## The request
Every line that contains "scene" counts once; give the total number of such lines, with no other words.

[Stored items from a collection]
○ ○ ○ ○

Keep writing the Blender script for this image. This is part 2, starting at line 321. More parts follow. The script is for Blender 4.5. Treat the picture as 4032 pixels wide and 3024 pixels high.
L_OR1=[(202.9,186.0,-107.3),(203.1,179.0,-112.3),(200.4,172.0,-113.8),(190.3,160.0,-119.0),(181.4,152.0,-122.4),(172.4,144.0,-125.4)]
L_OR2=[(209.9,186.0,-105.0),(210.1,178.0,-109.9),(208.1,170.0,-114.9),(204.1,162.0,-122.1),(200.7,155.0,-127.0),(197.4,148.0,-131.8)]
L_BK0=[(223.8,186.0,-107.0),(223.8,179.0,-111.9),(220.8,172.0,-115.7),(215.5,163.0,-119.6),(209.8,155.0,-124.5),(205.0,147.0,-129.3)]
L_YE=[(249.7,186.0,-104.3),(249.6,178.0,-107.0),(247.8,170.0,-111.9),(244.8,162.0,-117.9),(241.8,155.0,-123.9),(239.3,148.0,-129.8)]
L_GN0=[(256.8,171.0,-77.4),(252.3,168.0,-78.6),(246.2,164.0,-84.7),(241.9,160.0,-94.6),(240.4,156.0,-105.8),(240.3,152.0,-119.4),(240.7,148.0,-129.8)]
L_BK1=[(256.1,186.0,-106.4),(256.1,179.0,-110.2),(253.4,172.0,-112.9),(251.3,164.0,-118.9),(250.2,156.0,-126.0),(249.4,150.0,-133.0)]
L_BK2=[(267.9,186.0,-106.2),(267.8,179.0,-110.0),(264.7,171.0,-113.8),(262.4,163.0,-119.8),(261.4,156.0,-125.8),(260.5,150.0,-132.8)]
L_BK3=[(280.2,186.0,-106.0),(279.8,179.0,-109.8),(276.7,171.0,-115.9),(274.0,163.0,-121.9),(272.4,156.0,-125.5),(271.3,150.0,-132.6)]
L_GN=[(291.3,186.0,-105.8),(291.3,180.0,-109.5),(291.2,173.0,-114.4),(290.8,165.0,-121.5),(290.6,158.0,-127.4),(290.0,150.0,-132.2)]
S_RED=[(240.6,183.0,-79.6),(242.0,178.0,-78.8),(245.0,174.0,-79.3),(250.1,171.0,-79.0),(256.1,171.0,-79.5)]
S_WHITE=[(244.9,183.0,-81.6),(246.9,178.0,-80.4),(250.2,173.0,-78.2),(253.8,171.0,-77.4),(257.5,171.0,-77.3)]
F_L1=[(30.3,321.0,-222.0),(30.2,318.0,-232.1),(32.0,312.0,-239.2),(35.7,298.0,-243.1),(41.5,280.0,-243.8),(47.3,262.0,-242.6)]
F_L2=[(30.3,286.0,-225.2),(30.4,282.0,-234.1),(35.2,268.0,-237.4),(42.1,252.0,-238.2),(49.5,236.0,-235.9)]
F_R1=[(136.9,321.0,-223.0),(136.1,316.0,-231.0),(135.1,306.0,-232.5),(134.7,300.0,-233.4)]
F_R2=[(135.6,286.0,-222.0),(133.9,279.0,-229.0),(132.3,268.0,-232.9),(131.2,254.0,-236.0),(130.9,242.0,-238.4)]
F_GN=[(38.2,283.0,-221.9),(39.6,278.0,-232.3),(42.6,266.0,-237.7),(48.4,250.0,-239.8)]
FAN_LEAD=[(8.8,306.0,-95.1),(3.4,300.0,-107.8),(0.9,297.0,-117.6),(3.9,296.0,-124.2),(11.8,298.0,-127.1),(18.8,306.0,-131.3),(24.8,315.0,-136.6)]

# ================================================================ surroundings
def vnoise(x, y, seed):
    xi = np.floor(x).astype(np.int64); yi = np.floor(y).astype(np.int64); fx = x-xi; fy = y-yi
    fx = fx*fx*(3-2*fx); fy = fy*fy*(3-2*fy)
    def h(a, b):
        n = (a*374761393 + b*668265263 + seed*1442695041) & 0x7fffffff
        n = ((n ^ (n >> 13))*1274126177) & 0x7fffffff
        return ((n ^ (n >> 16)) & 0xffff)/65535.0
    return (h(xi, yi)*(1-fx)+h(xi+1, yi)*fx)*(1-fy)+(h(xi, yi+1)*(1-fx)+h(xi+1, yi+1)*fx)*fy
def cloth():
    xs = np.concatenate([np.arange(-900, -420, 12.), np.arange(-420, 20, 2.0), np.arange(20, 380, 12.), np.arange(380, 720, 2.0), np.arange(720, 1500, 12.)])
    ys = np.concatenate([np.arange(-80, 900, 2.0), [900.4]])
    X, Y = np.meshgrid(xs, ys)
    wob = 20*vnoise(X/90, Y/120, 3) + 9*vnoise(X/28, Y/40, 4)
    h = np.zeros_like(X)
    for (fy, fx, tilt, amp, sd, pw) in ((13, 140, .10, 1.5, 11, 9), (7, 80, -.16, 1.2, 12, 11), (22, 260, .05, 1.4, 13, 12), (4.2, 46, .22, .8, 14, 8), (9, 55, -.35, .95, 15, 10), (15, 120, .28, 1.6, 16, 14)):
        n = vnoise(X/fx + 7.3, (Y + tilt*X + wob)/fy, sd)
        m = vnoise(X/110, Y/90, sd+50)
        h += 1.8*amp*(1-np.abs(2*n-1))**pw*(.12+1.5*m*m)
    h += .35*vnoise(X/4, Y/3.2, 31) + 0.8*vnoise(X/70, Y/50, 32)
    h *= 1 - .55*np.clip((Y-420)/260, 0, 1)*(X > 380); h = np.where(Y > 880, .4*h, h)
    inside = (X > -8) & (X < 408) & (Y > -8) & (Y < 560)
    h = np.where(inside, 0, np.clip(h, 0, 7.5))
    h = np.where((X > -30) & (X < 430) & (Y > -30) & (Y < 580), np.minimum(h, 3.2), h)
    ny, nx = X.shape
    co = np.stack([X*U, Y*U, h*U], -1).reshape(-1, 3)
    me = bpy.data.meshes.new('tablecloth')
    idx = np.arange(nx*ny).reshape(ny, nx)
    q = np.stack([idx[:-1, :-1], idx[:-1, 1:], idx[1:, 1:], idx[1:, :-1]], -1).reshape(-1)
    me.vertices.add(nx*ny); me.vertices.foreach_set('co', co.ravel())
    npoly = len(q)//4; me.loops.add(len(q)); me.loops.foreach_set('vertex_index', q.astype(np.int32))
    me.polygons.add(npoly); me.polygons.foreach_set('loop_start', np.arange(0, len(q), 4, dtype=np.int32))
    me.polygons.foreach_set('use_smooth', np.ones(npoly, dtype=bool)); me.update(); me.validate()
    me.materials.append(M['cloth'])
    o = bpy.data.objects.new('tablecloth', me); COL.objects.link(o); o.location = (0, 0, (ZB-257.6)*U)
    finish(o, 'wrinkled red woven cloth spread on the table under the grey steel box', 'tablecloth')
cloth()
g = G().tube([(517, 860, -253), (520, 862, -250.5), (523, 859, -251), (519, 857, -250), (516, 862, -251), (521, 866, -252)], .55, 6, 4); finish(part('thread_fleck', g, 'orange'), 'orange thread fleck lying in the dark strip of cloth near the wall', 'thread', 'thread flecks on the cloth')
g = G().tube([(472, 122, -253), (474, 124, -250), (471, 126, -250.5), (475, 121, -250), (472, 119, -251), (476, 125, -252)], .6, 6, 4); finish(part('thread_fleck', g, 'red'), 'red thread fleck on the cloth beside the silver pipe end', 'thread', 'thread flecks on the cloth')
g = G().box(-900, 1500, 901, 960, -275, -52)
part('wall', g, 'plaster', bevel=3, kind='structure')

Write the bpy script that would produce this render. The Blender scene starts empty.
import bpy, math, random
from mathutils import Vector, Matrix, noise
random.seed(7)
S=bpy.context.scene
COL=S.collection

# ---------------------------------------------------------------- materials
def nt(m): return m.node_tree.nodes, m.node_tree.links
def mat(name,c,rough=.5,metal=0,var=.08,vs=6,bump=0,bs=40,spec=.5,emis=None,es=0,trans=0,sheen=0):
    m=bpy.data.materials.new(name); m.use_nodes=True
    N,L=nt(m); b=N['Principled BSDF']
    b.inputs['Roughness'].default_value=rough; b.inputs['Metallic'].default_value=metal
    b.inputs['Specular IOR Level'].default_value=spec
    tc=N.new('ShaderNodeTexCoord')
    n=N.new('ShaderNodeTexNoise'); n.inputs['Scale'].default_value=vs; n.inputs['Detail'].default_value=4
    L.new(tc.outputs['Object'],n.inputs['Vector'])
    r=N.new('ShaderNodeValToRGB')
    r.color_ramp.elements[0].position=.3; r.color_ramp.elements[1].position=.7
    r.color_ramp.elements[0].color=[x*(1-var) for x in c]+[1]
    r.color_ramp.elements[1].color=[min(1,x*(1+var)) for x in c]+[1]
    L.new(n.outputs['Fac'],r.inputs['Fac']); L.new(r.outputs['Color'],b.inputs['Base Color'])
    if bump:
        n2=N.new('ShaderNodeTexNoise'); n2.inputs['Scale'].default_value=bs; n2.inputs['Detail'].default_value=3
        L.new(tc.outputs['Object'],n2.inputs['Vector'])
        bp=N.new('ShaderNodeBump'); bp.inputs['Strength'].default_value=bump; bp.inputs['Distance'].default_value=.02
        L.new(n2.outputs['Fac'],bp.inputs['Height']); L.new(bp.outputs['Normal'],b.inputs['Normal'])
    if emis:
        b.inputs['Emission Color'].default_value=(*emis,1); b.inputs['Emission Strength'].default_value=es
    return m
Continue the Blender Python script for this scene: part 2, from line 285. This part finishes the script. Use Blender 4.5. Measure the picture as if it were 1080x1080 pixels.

○ ○ ○ ○

## Completed exercise
3